HH The Real Estate View For A Second Lost Decade

The National Association of Realtors (NAR) reports today that sales of existing homes in the US were down 1.7% in August 2017 from July. At a seasonally-adjusted annual rate of 5.35 million, that’s the lowest pace for resales since July 2016. It is yet another data point reflecting the almost certain end of “reflation” in the economic sense.

The NAR suggests again this month that the lack of supply available for sale is the primary reason for this softening. I am inclined to agree – up to a point.

Lawrence Yun, NAR chief economist, says the slump in existing sales stretched into August despite what remains a solid level of demand for buying a home. “Steady employment gains, slowly rising incomes and lower mortgage rates generated sustained buyer interest all summer long, but unfortunately, not more home sales,” he said. “What’s ailing the housing market and continues to weigh on overall sales is the inadequate levels of available inventory and the upward pressure it’s putting on prices in several parts of the country. Sales have been unable to break out because there are simply not enough homes for sale.”

The flipside to “steady employment gains” and rising incomes, slowly or not, is seller confidence.
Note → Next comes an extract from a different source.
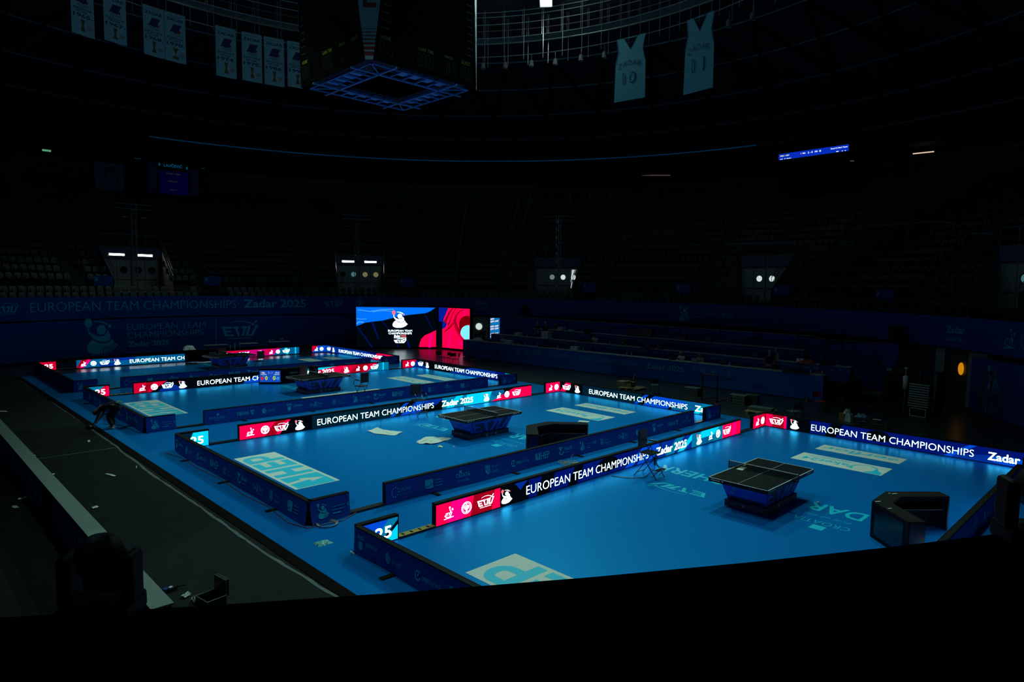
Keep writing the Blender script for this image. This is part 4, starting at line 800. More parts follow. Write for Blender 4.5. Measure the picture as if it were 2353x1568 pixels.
# ---------------------------------------------------------------- scoreboard cube hung in the middle
root = empty('scoreboard_cube', (1.0, 18.3, 14.05), 0, 'large black eight sided scoreboard cube hanging from the roof', 'scoreboard')
M_SBB = mat('scoreboard_black', (0.0022, 0.0026, 0.002), 0.6, spec=0.05); M_SBW = mat('scoreboard_white', (0.42, 0.62, 0.62), 0.6); M_SBR = mat('scoreboard_red', (0.42, 0.015, 0.02), 0.6); M_SBY2 = mat('scoreboard_yellow', (0.35, 0.33, 0.02), 0.6); M_SBG = mat('scoreboard_segments', (0.03, 0.035, 0.032), 0.5); M_SBF = mat('frame_led_lit', (0.05, 0.42, 0.85), 0.5)  # bottom frame: blue LED glow from below is painted into its colour
def octa(h, c): return [(-h + c, -h), (h - c, -h), (h, -h + c), (h, h - c), (h - c, h), (-h + c, h), (-h, h - c), (-h, -h + c)]
B_, T_ = octa(2.85, .22), octa(3.25, 1.15); HT = 5.2
b = MB(); b.add([(x, y, 0) for x, y in B_] + [(x, y, HT) for x, y in T_], [(i, (i + 1) % 8, 8 + (i + 1) % 8, 8 + i) for i in range(8)] + [tuple(range(8, 16))], M_SBB)
def facemap(i):
    p0, p1, q0, q1 = Vector((*B_[i], 0)), Vector((*B_[(i + 1) % 8], 0)), Vector((*T_[i], HT)), Vector((*T_[(i + 1) % 8], HT)); n_ = (p1 - p0).cross(q0 - p0).normalized()
    return lambda u, v, off: p0.lerp(p1, u).lerp(q0.lerp(q1, u), v) + n_ * (off + .01)
for i in (0, 2, 4, 6):
    A = Art(.004); A.text('HOME', .04, .165, .026, M_SBY2, 1, width=.09, bold=True); A.text('GAME TIME', .39, .165, .026, M_SBY2, 1, width=.155, bold=True); A.text('PERIOD', .66, .17, .020, M_SBY2, 1, width=.085, bold=True); A.text('GUEST', .84, .165, .026, M_SBY2, 1, width=.10, bold=True); A.text('No. P.T', .78, .71, .022, M_SBY2, 1, width=.14, bold=True)
    for (u, n_) in ((.04, 3), (.39, 4), (.68, 1), (.75, 1), (.84, 3)):
        for q in range(n_):
            for z_ in (0, .05): A.rect(u + .042 * q, .055 + z_, u + .042 * q + .004, .095 + z_, M_SBG, 1); A.rect(u + .042 * q + .028, .055 + z_, u + .042 * q + .032, .095 + z_, M_SBG, 1)
            for z_ in (.05, .098, .146): A.rect(u + .042 * q + .005, z_, u + .042 * q + .027, z_ + .004, M_SBG, 1)
    for q in range(12): A.rect(.03, .24 + .055 * q, .10, .25 + .055 * q, M_SBG, 1); A.rect(.90, .24 + .055 * q, .97, .25 + .055 * q, M_SBG, 1)
    A.rect(.90, .76, 1.0, 1.0, M_SBW, 1); A.stroke([(.92, .82), (.945, .93), (.975, .79), (.93, .79)], .008, M_SBB, 2); A.rect(0, .76, .08, 1.0, M_SBW, 1); A.stroke([(.02, .82), (.04, .93), (.065, .79), (.03, .79)], .008, M_SBB, 2)
    b.art(A, facemap(i))
b.build('display_faces', root)
for i in (1, 3, 5, 7):
    b = MB(); A = Art(.004); A.rect(0, 0, 1, 1, M_SBW, 1, 2)
    for z_, h_ in ((.03, .035), (.075, .028), (.115, .018), (.148, .012), (.178, .009), (.206, .006), (.232, .004)): A.rect(0, z_ * .95, 1, z_ * .95 + h_ * .8, M_SBR, 2)
    A.rect(.22, .40, .40, .50, M_SBR, 2); A.rect(.22, .375, .82, .41, M_SBR, 2); A.rect(0, .575, 1, .59, M_SBR, 2); A.rect(0, .60, 1, .603, M_SBR, 2)
    b.art(A, facemap(i)); b.build('corner_panel', root)
b = MB(); f = 2.5; g2 = 1.55; zf = -.02
for s in (-1, 1):
    for (p, q) in (((-f, s * f), (f, s * f)), ((s * f, -f), (s * f, f))): b.box(((p[0] + q[0]) / 2, (p[1] + q[1]) / 2, zf), (abs(q[0] - p[0]) + .05, abs(q[1] - p[1]) + .05, .06), M_SBF)
    for (p, q) in (((-f - .3, s * g2), (f + .3, s * g2)), ((s * g2, -f - .3), (s * g2, f + .3))): b.box(((p[0] + q[0]) / 2, (p[1] + q[1]) / 2, zf - .03), (abs(q[0] - p[0]) + .08, abs(q[1] - p[1]) + .08, .06), M_SBF)
    for t in (-1.0, -.4, .25, .9): b.box((t, s * (f + g2) / 2, zf), (.05, f - g2, .05), M_SBF); b.box((s * (f + g2) / 2, t, zf), (f - g2, .05, .05), M_SBF); b.box((t + .3, s * (f + g2) / 2, zf + .12), (.45, .5, .1), M_SBF); b.box((s * (f + g2) / 2, t + .3, zf + .12), (.5, .45, .1), M_SBF)
    for s2 in (-1, 1): b.tube((s * f, s2 * f, zf), (s * g2, s2 * g2, zf), .03, M_SBF, 5)
M_SBP = mat('frame_mesh', (0.015, 0.03, 0.05), 0.7)
for s in (-1, 1): b.box((0, s * (f + g2) / 2, zf + .2), (2 * f, f - g2, .02), M_SBP); b.box((s * (f + g2) / 2, 0, zf + .2), (f - g2, 2 * g2, .02), M_SBP)
b.build('bottom_frame', root)
for x, y in octa(3, .1)[::2]: b = MB(); b.tube((x * .6, y * .6, HT), (x * .6, y * .6, 13.6), .03, M_STEEL, 5); b.build('suspension_cable', root)
# near parapet in front of the camera and the wall below it
b = MB(); Rp = 28.62
b.ring(Rp, 4.25, Rp, 4.0, 200, 292, M_BLK, 60); b.ring(Rp, 4.25, Rp + .35, 4.22, 200, 292, mat('parapet_top', (0.001, 0.002, 0.006), .9, spec=0.0), 60); b.ring(Rp, -.03, Rp, 4.0, 200, 292, M_BLK, 60); b.ring(Rp + .35, 4.22, Rp + .35, 3.2, 200, 292, M_BLK, 60); b.ring(Rp + .35, 3.2, 37.8, 3.6, 200, 292, M_BLK, 60)
tag(b.build('wall_parapet'), 'dark curved parapet in front of the camera', 'parapet', kind='structure')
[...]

We cannot ignore the timing of this big and growing shift in this part of the market. According to the NAR’s estimates, housing inventory began to decline in the summer of 2014 coincident to the “rising dollar’s” misunderstood appearance. It accelerated the next summer as the consequences of that monetary event became clear to everyone but economists. It hasn’t been the same since.

This durable change for inventory and seller behavior, of course, is quite consistent with the same kind of change in the trajectory of national incomes. Economists can keep calling it “steady employment growth” and it may be in some respects, but it is quite clear in the housing data that from the perspective of American workers the labor market is at best uncertain.